ROANOKE TIMES

                         Roanoke Times
                 Copyright (c) 1995, Landmark Communications, Inc.

DATE: THURSDAY, November 10, 1994                   TAG: 9411100077
SECTION: BUSINESS                    PAGE: B8   EDITION: METRO 
SOURCE: KNIGHT-RIDDER/TRIBUNE
DATELINE: NEW YORK                                 LENGTH: Medium


MARKETS MUTED IN WAKE OF GOP VICTORIES

SOME FINANCIAL EXPERTS say early euphoria could be brief because the Whitewater controversy and pledges to cut taxes could pose predicaments.

U.S. financial markets were enamored with Republican Congressional gains for all of half a day.

The dollar and Treasury bond prices climbed overseas and U.S. stock prices opened sharply higher Wednesday morning partly on the dramatic news that Republicans had wrested control of both houses of Congress from the Democrats in mid-term elections.

But by midday, glee in the financial markets largely had given way to the sober assessment that the GOP may not be as friendly over time to markets as previously thought.

``Near term, in the next few days people will look at the Republican victories as good news for fiscal conservatism,'' said Douglas Lee, chief economist for County Natwest/Washington Analysis.

But, in the longer term, ``I think it becomes a much more complicated issue. Once the euphoria wears off, there is a lot to think about,'' he said.

In particular, analysts pointed to two potential pitfalls for financial markets. One is the prospect of Republican committee chairmen in the House and Senate holding exhaustive hearings on the Whitewater scandal early next year.

Such a scenario, if played out, could cripple the Clinton administration, stifling policy initiatives and driving foreign investors away from U.S. markets.

The second predicament could be tax cuts that Republicans have promised. They have not detailed how they would compensate for the lost revenue.

Unfunded tax reductions, like those in the Reagan area, could drive up the budget deficit, spook bond traders and cause interest rates to rise.

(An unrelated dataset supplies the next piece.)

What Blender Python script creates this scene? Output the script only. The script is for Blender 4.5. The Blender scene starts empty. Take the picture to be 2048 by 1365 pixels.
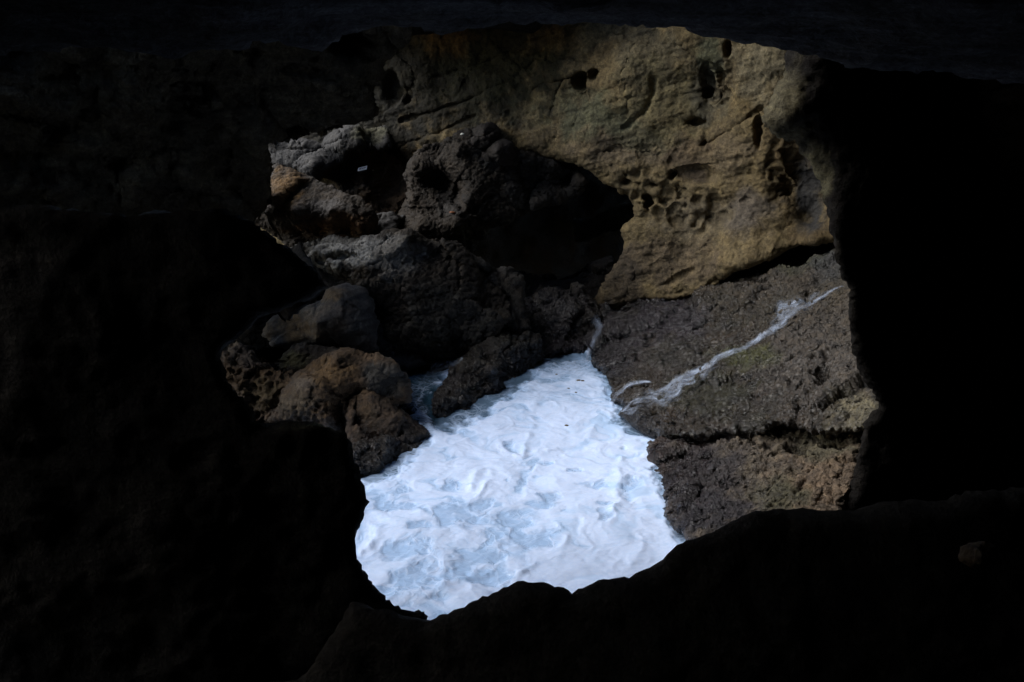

Post-election enthusiasm toward the dollar is not warranted given the worsened outlook for the budget deficit, said David Gilmore, a partner at Forex Analytics.

One lesson Democrats learned from Tuesday's rout is the importance of delivering middle-class tax cuts, a Clinton campaign promise and a keystone in the GOP's ``Contract with America'' plan, Gilmore said, adding that the likely result would be a ``bidding war on tax cuts.''

Whitewater is another important reason the markets ``shouldn't be snowballed'' into buying dollars, he said. Alfonse D'Amato, R-N.Y., who will take over the chairmanship of the Senate Banking Committee, will go full steam ahead on Whitewater, he said.

Stock-market analysts were more dismissive of the implications of the party shift than some of their counterparts in the foreign-exchange and credit markets, despite the Dow industrials swinging from a 38-point gain to a 20-point loss at midday as exhilaration over Republican gains waned.

Bob Doll, director of Oppenheimer Management Corp.'s $12 billion of equity investments, said that while he viewed the GOP victory as positive for the financial markets, he is cautious about the proposed tax cuts by the elected GOP officials.

``At the extreme, if they had said they would cut tax rates and that this would mean $100 billion less to the Treasury, this would not be good news ... we'd get closer to a recession sooner than later,'' Doll said.

However, he added, ``if tax decreases are targeted to things that promote investments, like IRAs [individual retirement accounts] or a capital-gains tax cut, as opposed to a tax that would encourage consumption,'' this would be positive.

Analysts cautioned against expecting an immediate reaction from the markets to the election.

Already, with the election over, markets here have turned their attention to their previous focus, the Federal Reserve and interest-rate policy.

``After the initial euphoria fades, U.S. markets will probably quickly refocus on what's of paramount cyclical importance: rising short-term interest rates, and the negative implications of that for the dollar and U.S. stocks and bonds,'' said equity strategist Jeffrey M. Applegate at CS First Boston.